## Exercise directions
Omit every picture, and retype the lines that run from the beginning of the data below through the line containing "random.seed(7)", inclusive.

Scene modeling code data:

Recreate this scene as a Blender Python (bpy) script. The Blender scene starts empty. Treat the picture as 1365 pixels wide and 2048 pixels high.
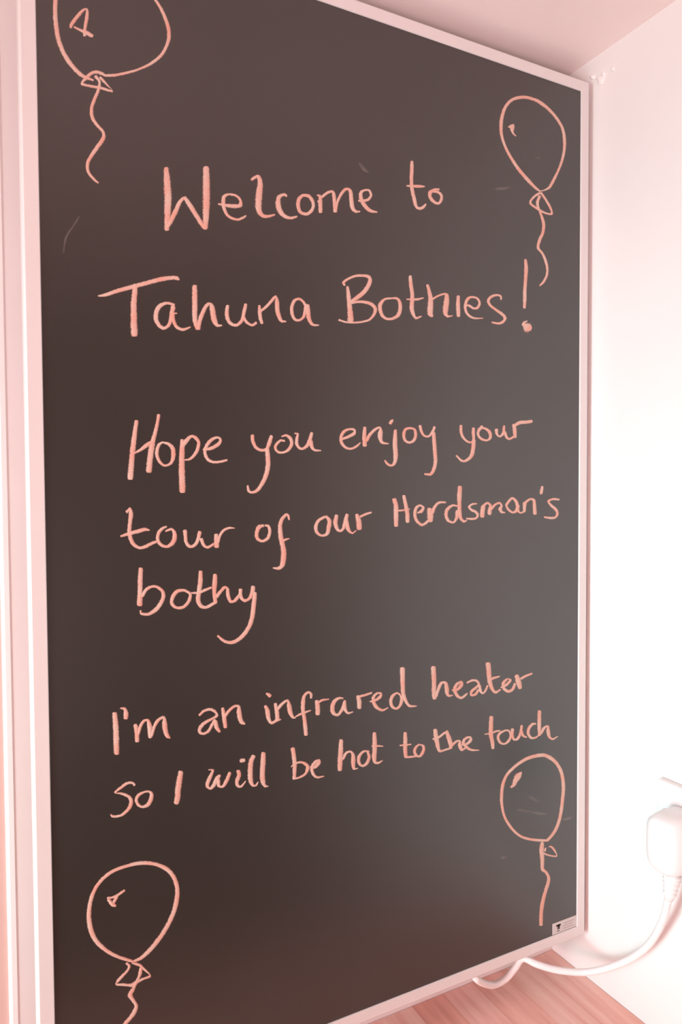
import bpy, bmesh, math, random
from mathutils import Vector, Matrix

# ------------------------------------------------------------------ camera
scene = bpy.context.scene
COL = scene.collection
random.seed(7)

F_PX, YAW, PITCH, ROLL = 1407.63, 0.4746, -0.0318, -0.0055
CAM_LOC = Vector((-0.0461, -0.6026, 0.5201))
cam_data = bpy.data.cameras.new('camera')
cam = bpy.data.objects.new('camera', cam_data)
COL.objects.link(cam)
fwd = Vector((math.sin(YAW) * math.cos(PITCH), math.cos(YAW) * math.cos(PITCH), math.sin(PITCH)))
rgt = Vector((math.cos(YAW), -math.sin(YAW), 0.0))
upv = rgt.cross(fwd)
r2 = rgt * math.cos(ROLL) + upv * math.sin(ROLL)
u2 = -rgt * math.sin(ROLL) + upv * math.cos(ROLL)
M = Matrix((r2, u2, -fwd)).transposed().to_4x4()
M.translation = CAM_LOC
cam.matrix_world = M
cam_data.sensor_fit = 'VERTICAL'
cam_data.sensor_height = 24.0
cam_data.lens = F_PX / 2048.0 * 24.0
cam_data.clip_start = 0.01
cam_data.dof.use_dof = True
cam_data.dof.focus_distance = 0.80
cam_data.dof.aperture_fstop = 7.0
scene.camera = cam

# ------------------------------------------------------------------ light
scene.view_settings.view_transform = 'Standard'
scene.view_settings.look = 'None'
scene.view_settings.exposure = 0.0
scene.view_settings.gamma = 1.0
scene.view_settings.use_curve_mapping = False

world = bpy.data.worlds.new('daylight_room')
scene.world = world
world.use_nodes = True
bg = world.node_tree.nodes['Background']
bg.inputs['Color'].default_value = (1.0, 0.70, 0.50, 1)
bg.inputs['Strength'].default_value = 0.17

def area_light(name, loc, target, sx, sy, power, color, spread=180.0):
    d = bpy.data.lights.new(name, 'AREA')
    d.shape = 'RECTANGLE'; d.size = sx; d.size_y = sy
    d.energy = power; d.color = color; d.spread = math.radians(spread)
    o = bpy.data.objects.new(name, d)
    COL.objects.link(o)
    o.location = loc
    o.rotation_euler = (Vector(target) - Vector(loc)).to_track_quat('-Z', 'Y').to_euler()
    return o
# daylight from the window on the left, well outside the picture
area_light('window_daylight', (-1.0, -0.32, 0.28), (0.595, -0.13, 0.28), 0.4, 1.1, 3.3, (0.77, 0.96, 0.99), 62)
area_light('low_wall_fill', (-1.0, -0.35, 0.10), (0.595, 0.0, 0.15), 0.4, 0.5, 0.62, (0.60, 1.0, 0.98), 52)  # extra light added to brighten the lower right wall
# added fill lights with no real source, behind and to the left of the camera
area_light('warm_front_fill', (-1.2, -1.35, 0.50), (0.4, 0.0, -0.1), 0.6, 0.45, 2.3, (1.0, 0.34, 0.36), 60)  # invented warm fill for the heater front and worktop
area_light('ceiling_fill_warm', (-0.8, -1.2, 0.05), (0.25, -0.15, 1.0), 0.6, 0.5, 2.6, (1.0, 0.46, 0.32), 80)  # added from below to lift the ceiling
area_light('ceiling_fill_pale', (-0.4, -1.3, -0.1), (0.3, 0.0, 1.25), 0.6, 0.3, 1.25, (0.98, 0.80, 0.98), 60)  # second added upward fill, paler, also for the ceiling

# ------------------------------------------------------------------ materials
def new_mat(name):
    m = bpy.data.materials.new(name); m.use_nodes = True
    nt = m.node_tree
    return m, nt, nt.nodes['Principled BSDF']

def paint(name, color, rough=0.55, bump=0.02, scale=220.0, var=0.03, spec=0.5):
    m, nt, p = new_mat(name)
    tc = nt.nodes.new('ShaderNodeTexCoord')
    n = nt.nodes.new('ShaderNodeTexNoise'); n.inputs['Scale'].default_value = scale * 0.05
    n.inputs['Detail'].default_value = 4
    nt.links.new(tc.outputs['Object'], n.inputs['Vector'])
    r = nt.nodes.new('ShaderNodeMixRGB')
    r.inputs[1].default_value = tuple(c * (1 - var) for c in color) + (1,)
    r.inputs[2].default_value = tuple(min(1, c * (1 + var)) for c in color) + (1,)
    nt.links.new(n.outputs['Fac'], r.inputs[0]); nt.links.new(r.outputs[0], p.inputs['Base Color'])
    n2 = nt.nodes.new('ShaderNodeTexNoise'); n2.inputs['Scale'].default_value = scale
    nt.links.new(tc.outputs['Object'], n2.inputs['Vector'])
    b = nt.nodes.new('ShaderNodeBump'); b.inputs['Strength'].default_value = bump; b.inputs['Distance'].default_value = 0.002
    nt.links.new(n2.outputs['Fac'], b.inputs['Height']); nt.links.new(b.outputs[0], p.inputs['Normal'])
    p.inputs['Roughness'].default_value = rough
    p.inputs['Specular IOR Level'].default_value = spec
    return m

M_WALL = paint('white_wall_paint', (0.84, 0.83, 0.82), 0.6)
M_CEIL = paint('ceiling_paint', (0.95, 0.86, 0.83), 0.7)
M_TRIM = paint('gloss_white_trim', (0.90, 0.89, 0.88), 0.3)
M_FRAME = paint('white_frame_enamel', (0.74, 0.73, 0.72), 0.38, 0.005)
M_POST = paint('rose_timber', (0.72, 0.53, 0.48), 0.5, 0.03, 60)
M_FLOOR = paint('dark_floor_boards', (0.16, 0.11, 0.09), 0.6)
M_PLASTIC = paint('white_plastic', (0.86, 0.855, 0.85), 0.32, 0.0)
M_CABLE = paint('white_pvc', (0.89, 0.875, 0.87), 0.4, 0.0)
M_STICKER = paint('label_paper', (0.62, 0.60, 0.58), 0.5, 0.0)
M_INK = paint('label_ink', (0.05, 0.045, 0.045), 0.6, 0.0)
M_INK2 = paint('label_fine_print', (0.42, 0.38, 0.38), 0.6, 0.0)
M_SWITCH = paint('grey_rocker_mark', (0.30, 0.25, 0.27), 0.5, 0.0)
M_METAL = paint('bracket_steel', (0.55, 0.55, 0.55), 0.35, 0.0)

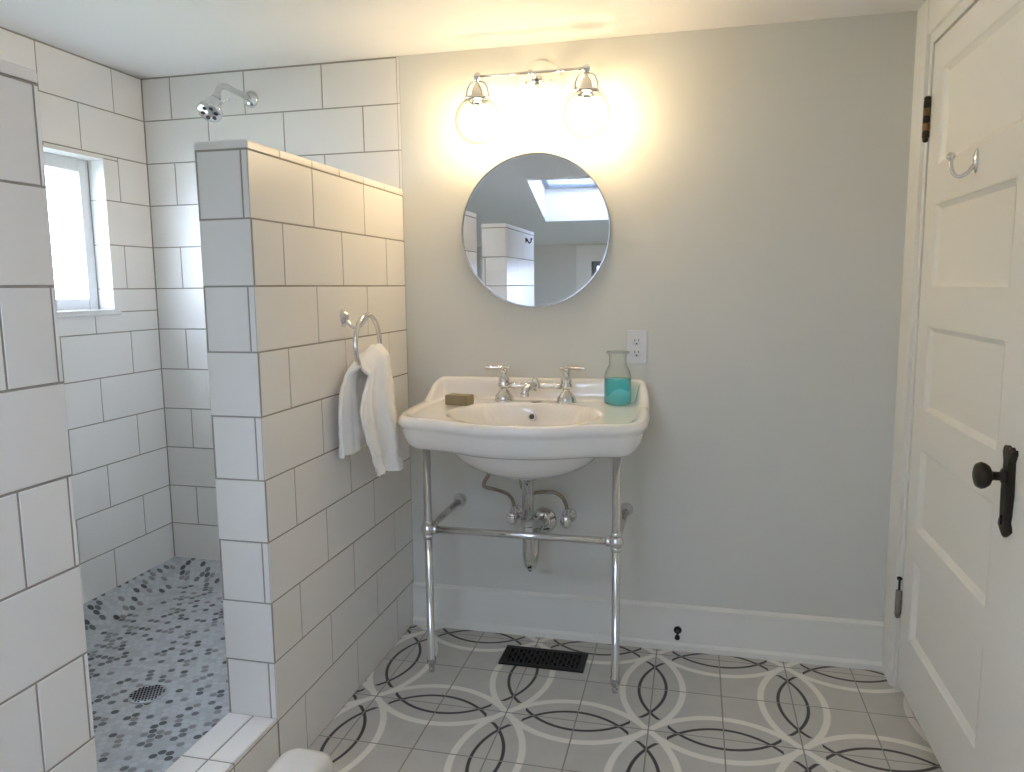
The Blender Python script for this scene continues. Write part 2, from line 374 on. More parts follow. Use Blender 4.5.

## Output for this exercise
Recreate this scene as a Blender Python (bpy) script. The Blender scene starts empty. Treat the picture as 1365 pixels wide and 2048 pixels high.
import bpy, bmesh, math, random
from mathutils import Vector, Matrix

# ------------------------------------------------------------------ camera
scene = bpy.context.scene
COL = scene.collection
random.seed(7)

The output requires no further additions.